Outro dia, enquanto passeava com o Magnus, meu husky, descobri uma palavra japonesa que me encantou: komorebi. Ela descreve aquela luz suave do sol filtrada pelas folhas das árvores, a qual costuma desenhar sombras no chão, acalmando o mundo circundante. Em português, não temos um termo equivalente capaz de evocar tal imagem. E talvez seja justamente isso que capturou meu interesse erradio. Ko (árvore), more (atravessar), bi (sol). Lindo!
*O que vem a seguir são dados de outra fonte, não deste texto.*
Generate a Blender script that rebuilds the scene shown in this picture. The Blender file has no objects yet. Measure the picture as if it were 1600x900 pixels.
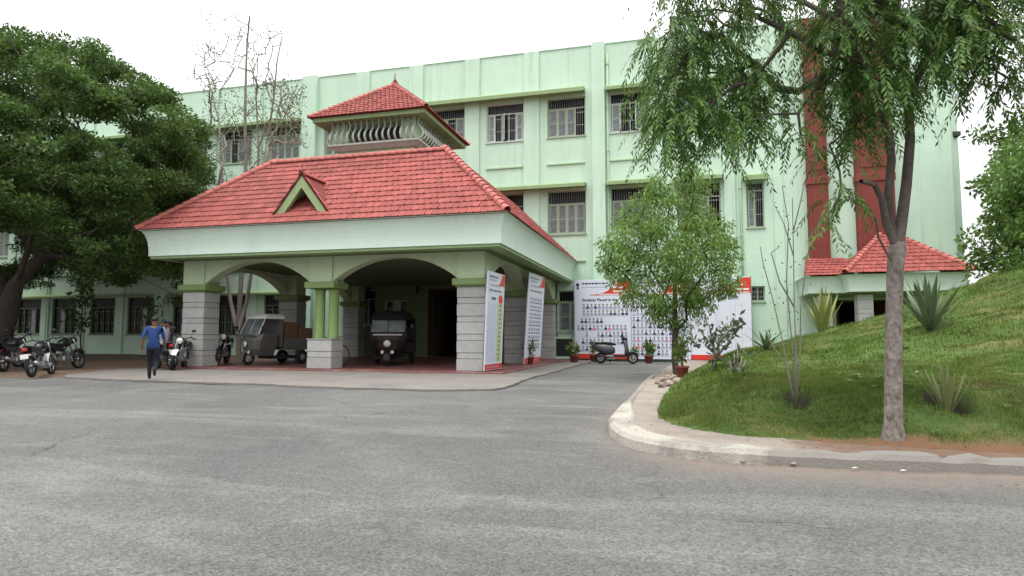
import bpy, math, random
import numpy as np
from mathutils import Vector, Matrix, Euler, noise

random.seed(7)
rng = np.random.default_rng(7)
SC = bpy.context.scene
COL = SC.collection
R = math.radians
PI = math.pi

# ---------------------------------------------------------------- camera
FPX, PITCH, ROLL, YAW, HCAM = 976.0, R(4.43), R(0.1), R(-14.8), 1.25
_fw = Vector((math.sin(YAW) * math.cos(PITCH), math.cos(YAW) * math.cos(PITCH), math.sin(PITCH)))
_rt = Vector((math.cos(YAW), -math.sin(YAW), 0))
_up = _rt.cross(_fw)
RT = _rt * math.cos(ROLL) + _up * math.sin(ROLL)
UP = -_rt * math.sin(ROLL) + _up * math.cos(ROLL)
CAM = Vector((0, 0, HCAM))
cd = bpy.data.cameras.new('camera')
cd.sensor_width = 36.0
cd.lens = FPX / 1600 * 36.0
cd.clip_start = 0.1
cd.clip_end = 5000
cam = bpy.data.objects.new('camera', cd)
COL.objects.link(cam)
cam.matrix_world = Matrix(((RT.x, UP.x, -_fw.x, CAM.x), (RT.y, UP.y, -_fw.y, CAM.y),
                           (RT.z, UP.z, -_fw.z, CAM.z), (0, 0, 0, 1)))
SC.camera = cam

# ---------------------------------------------------------------- sky, sun, exposure
SUN_EL, SUN_AZ = 72.0, 205.0      # degrees; azimuth measured from +Y towards +X
w = bpy.data.worlds.new('World')
SC.world = w
w.use_nodes = True
nt = w.node_tree
for n in list(nt.nodes):
    nt.nodes.remove(n)
out = nt.nodes.new('ShaderNodeOutputWorld')
bg = nt.nodes.new('ShaderNodeBackground')
sky = nt.nodes.new('ShaderNodeTexSky')
sky.sky_type = 'NISHITA'
sky.sun_disc = False
sky.sun_elevation = R(SUN_EL)
sky.sun_rotation = R(SUN_AZ)
sky.dust_density = 4.0
sky.air_density = 1.0
sky.ozone_density = 1.0
skm = nt.nodes.new('ShaderNodeMixRGB')          # thick bright cloud over the blue
skm.blend_type = 'MIX'
skm.inputs[2].default_value = (12.4, 12.5, 12.6, 1)
tc = nt.nodes.new('ShaderNodeTexCoord')
nz = nt.nodes.new('ShaderNodeTexNoise')
nz.inputs['Scale'].default_value = 2.2
nz.inputs['Detail'].default_value = 6
mr = nt.nodes.new('ShaderNodeMapRange')
mr.inputs[1].default_value = 0.3
mr.inputs[2].default_value = 0.7
mr.inputs[3].default_value = 0.86
mr.inputs[4].default_value = 1.0
nt.links.new(tc.outputs['Generated'], nz.inputs['Vector'])
nt.links.new(nz.outputs['Fac'], mr.inputs[0])
nt.links.new(mr.outputs[0], skm.inputs[0])
nt.links.new(sky.outputs[0], skm.inputs[1])
sx = nt.nodes.new('ShaderNodeSeparateXYZ')
nt.links.new(tc.outputs['Generated'], sx.inputs[0])
zr = nt.nodes.new('ShaderNodeMapRange')          # overcast dome: overhead about three times the horizon
zr.inputs[1].default_value = 0.0
zr.inputs[2].default_value = 1.0
zr.inputs[3].default_value = 0.48
zr.inputs[4].default_value = 1.75
nt.links.new(sx.outputs[2], zr.inputs[0])
zm = nt.nodes.new('ShaderNodeMixRGB')
zm.blend_type = 'MULTIPLY'
zm.inputs[0].default_value = 1
nt.links.new(skm.outputs[0], zm.inputs[1])
nt.links.new(zr.outputs[0], zm.inputs[2])
nt.links.new(zm.outputs[0], bg.inputs[0])
bg.inputs[1].default_value = 0.1
nt.links.new(bg.outputs[0], out.inputs[0])
sd = bpy.data.lights.new('sun', 'SUN')
sd.energy = 1.5
sd.angle = R(25)
sd.color = (1.0, 0.97, 0.92)
sun = bpy.data.objects.new('sun', sd)
COL.objects.link(sun)
_sd = Vector((math.sin(R(SUN_AZ)) * math.cos(R(SUN_EL)), math.cos(R(SUN_AZ)) * math.cos(R(SUN_EL)), math.sin(R(SUN_EL))))
sun.rotation_euler = _sd.to_track_quat('Z', 'Y').to_euler()
SC.view_settings.view_transform = 'Standard'
SC.view_settings.look = 'None'
SC.view_settings.exposure = 0.52
SC.view_settings.gamma = 1.0
SC.render.engine = 'CYCLES'
SC.cycles.max_bounces = 6
SC.cycles.transparent_max_bounces = 6


def at(x, y, Y):
    """point on the plane Y (metres in front of the camera along the facade normal) seen at photo pixel x, y"""
    d = _fw + RT * ((x - 800) / FPX) - UP * ((y - 450) / FPX)
    return CAM + d * (Y / d.y)


def atz(x, y, z=0.0):
    d = _fw + RT * ((x - 800) / FPX) - UP * ((y - 450) / FPX)
    return CAM + d * ((z - HCAM) / d.z)


# ---------------------------------------------------------------- materials
def _n(t, typ, **kw):
    n = t.nodes.new(typ)
    for k, v in kw.items():
        setattr(n, k, v)
    return n


def c4(c):
    return (c[0], c[1], c[2], 1.0)


def mat(name, col, rough=0.8, var=0.15, scale=2.0, fine=0.1, fscale=30.0, bump=0.15, bscale=60.0,
        spec=0.3, metal=0.0, rnd=0.0, col2=None, c2scale=1.0, c2lo=0.5, c2hi=0.7, streak=0.0, stretch=None,
        vstreak_col=None):
    m = bpy.data.materials.new(name)
    m.use_nodes = True
    t = m.node_tree
    b = t.nodes['Principled BSDF']
    b.inputs['Roughness'].default_value = rough
    b.inputs['Metallic'].default_value = metal
    b.inputs['Specular IOR Level'].default_value = spec
    tcn = _n(t, 'ShaderNodeTexCoord')
    vec = tcn.outputs['Object']
    if stretch:
        mp = _n(t, 'ShaderNodeMapping')
        mp.inputs['Scale'].default_value = stretch
        t.links.new(vec, mp.inputs[0])
        svec = mp.outputs[0]
    else:
        svec = vec
    n1 = _n(t, 'ShaderNodeTexNoise')
    n1.inputs['Scale'].default_value = scale
    n1.inputs['Detail'].default_value = 5
    n1.inputs['Roughness'].default_value = 0.6
    t.links.new(svec, n1.inputs['Vector'])
    n2 = _n(t, 'ShaderNodeTexNoise')
    n2.inputs['Scale'].default_value = fscale
    n2.inputs['Detail'].default_value = 3
    t.links.new(vec, n2.inputs['Vector'])
    cur = None
    rgb = _n(t, 'ShaderNodeRGB')
    rgb.outputs[0].default_value = c4(col)
    cur = rgb.outputs[0]
    if col2 is not None:
        n3 = _n(t, 'ShaderNodeTexNoise')
        n3.inputs['Scale'].default_value = c2scale
        n3.inputs['Detail'].default_value = 6
        n3.inputs['Roughness'].default_value = 0.65
        t.links.new(svec, n3.inputs['Vector'])
        r3 = _n(t, 'ShaderNodeMapRange')
        r3.inputs[1].default_value = c2lo
        r3.inputs[2].default_value = c2hi
        t.links.new(n3.outputs['Fac'], r3.inputs[0])
        mx = _n(t, 'ShaderNodeMixRGB')
        mx.inputs[2].default_value = c4(col2)
        t.links.new(r3.outputs[0], mx.inputs[0])
        t.links.new(cur, mx.inputs[1])
        cur = mx.outputs[0]

    def mul(cur, fac_out, amount):
        r = _n(t, 'ShaderNodeMapRange')
        r.inputs[1].default_value = 0.25
        r.inputs[2].default_value = 0.75
        r.inputs[3].default_value = 1 - amount
        r.inputs[4].default_value = 1 + amount
        t.links.new(fac_out, r.inputs[0])
        m_ = _n(t, 'ShaderNodeMixRGB', blend_type='MULTIPLY')
        m_.inputs[0].default_value = 1
        t.links.new(cur, m_.inputs[1])
        t.links.new(r.outputs[0], m_.inputs[2])
        return m_.outputs[0]
    if var:
        cur = mul(cur, n1.outputs['Fac'], var)
    if fine:
        cur = mul(cur, n2.outputs['Fac'], fine)
    if streak:
        mp = _n(t, 'ShaderNodeMapping')
        mp.inputs['Scale'].default_value = (3.2, 3.2, 0.16)
        t.links.new(vec, mp.inputs[0])
        ns = _n(t, 'ShaderNodeTexNoise')
        ns.inputs['Scale'].default_value = 1.0
        ns.inputs['Detail'].default_value = 5
        ns.inputs['Roughness'].default_value = 0.7
        t.links.new(mp.outputs[0], ns.inputs['Vector'])
        r = _n(t, 'ShaderNodeMapRange')
        r.inputs[1].default_value = 0.5
        r.inputs[2].default_value = 0.8
        r.inputs[3].default_value = 0.0
        r.inputs[4].default_value = streak
        t.links.new(ns.outputs['Fac'], r.inputs[0])
        nm_ = _n(t, 'ShaderNodeTexNoise')          # stains gather in some places only
        nm_.inputs['Scale'].default_value = .32
        nm_.inputs['Detail'].default_value = 4
        t.links.new(vec, nm_.inputs['Vector'])
        rm_ = _n(t, 'ShaderNodeMapRange')
        rm_.inputs[1].default_value = .38
        rm_.inputs[2].default_value = .62
        rm_.inputs[3].default_value = .15
        rm_.inputs[4].default_value = 1.5
        t.links.new(nm_.outputs['Fac'], rm_.inputs[0])
        mm_ = _n(t, 'ShaderNodeMath', operation='MULTIPLY', use_clamp=True)
        t.links.new(r.outputs[0], mm_.inputs[0])
        t.links.new(rm_.outputs[0], mm_.inputs[1])
        mx = _n(t, 'ShaderNodeMixRGB')
        mx.inputs[2].default_value = c4(vstreak_col or (col[0] * .45, col[1] * .48, col[2] * .45))
        t.links.new(mm_.outputs[0], mx.inputs[0])
        t.links.new(cur, mx.inputs[1])
        cur = mx.outputs[0]
    if rnd:
        oi = _n(t, 'ShaderNodeObjectInfo')
        r = _n(t, 'ShaderNodeMapRange')
        r.inputs[3].default_value = 1 - rnd
        r.inputs[4].default_value = 1 + rnd
        t.links.new(oi.outputs['Random'], r.inputs[0])
        gi = _n(t, 'ShaderNodeNewGeometry')
        r2 = _n(t, 'ShaderNodeMapRange')
        r2.inputs[3].default_value = 1 - rnd
        r2.inputs[4].default_value = 1 + rnd
        t.links.new(gi.outputs['Random Per Island'], r2.inputs[0])
        for rr in (r, r2):
            m_ = _n(t, 'ShaderNodeMixRGB', blend_type='MULTIPLY')
            m_.inputs[0].default_value = 1
            t.links.new(cur, m_.inputs[1])
            t.links.new(rr.outputs[0], m_.inputs[2])
            cur = m_.outputs[0]
    t.links.new(cur, b.inputs['Base Color'])
    if bump:
        nb = _n(t, 'ShaderNodeTexNoise')
        nb.inputs['Scale'].default_value = bscale
        nb.inputs['Detail'].default_value = 4
        t.links.new(vec, nb.inputs['Vector'])
        bp = _n(t, 'ShaderNodeBump')
        bp.inputs['Strength'].default_value = bump
        bp.inputs['Distance'].default_value = 0.02
        t.links.new(nb.outputs['Fac'], bp.inputs['Height'])
        t.links.new(bp.outputs[0], b.inputs['Normal'])
    return m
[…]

É curioso como, às vezes, um único vocábulo pode conter um instante inteiro, com tudo o que ele tem de riqueza e efemeridade.
Assim, fiquei matutando isso ao passo que meu amigo canino sondava o território em busca de um local para se aliviar. No fim, a capacidade de raciocinarmos e nos comunicarmos com signos verbais é justamente um dos atributos identificadores de nossa humanidade. Nomear coisas, narrar fatos, compartilhar experiências são amostras das infinitas possibilidades da linguagem. Escrever para um jornal, por exemplo, é como lançar mensagens em garrafas ao mar — um mar hoje saturado de algoritmos, notificações e vídeos de quinze segundos. O rebelde que se atreve a folhear a mídia impressa, lendo, digamos, esta crônica, parece integrar uma resistência silenciosa. Nos tempos correntes, somos poucos, mas somos indômitos.
A ironia é que estamos em plena era da informação e, no entanto, costumamos interagir de forma rápida e breve, normalmente com uma pobreza franciscana de palavras. Esse lastimável hábito conduz à inevitável subutilização de um idioma prenhe de sutilezas, especificidades, poesia, ou seja, perdemos em beleza. Pesquisas indicam que, a cada ano, as pessoas dispõem não só de um vocabulário menor (encurtado nos últimos trinta anos com uma rapidez tão assustadora quanto o derretimento das calotas polares), como embananam os significados de palavras, conhecem menos os postulados sintáticos, utilizam mal a pontuação, têm dificuldade para ler e escrever textos mais elaborados. Hum, ainda não foi feito, mas, se fossem elaborar um dicionário apenas com os termos realmente em uso pelo grosso da população, O Pai dos Burros ficaria minúsculo.
Claro que não é só aqui. Isso é um fenômeno global. Mas, no Brasil, antes terra de Machado, esse apagamento linguístico parece um vírus contra o qual ainda não temos defesa. Porque não estamos perdendo apenas palavras: estamos perdendo modos verbais inteiros, partículas que carregavam delicadeza, cor e modos de entender o mundo. Vejam bem, não se trata de pedir que todos falem com formalismo empolado, feito um Rui Barbosa. Trata-se apenas de lembrar que, sem palavras, até o pensamento se cala.
Neologismos, gírias, memes e até as carinhas amarelas são bem-vindos. O idioma é vivo, precisa, claro, respirar. Porém necessitamos garantir que, nesses novos ares, ainda exista espaço para o verbo, para a vírgula, para as regras mínimas do bem falar, pois no dia em que komorebi deixar de existir — não na língua japonesa, mas dentro da nossa capacidade de sentir — será, portanto, o fatídico dia em que deixaremos de notar a passagem da luz entre as folhas de nossas relações.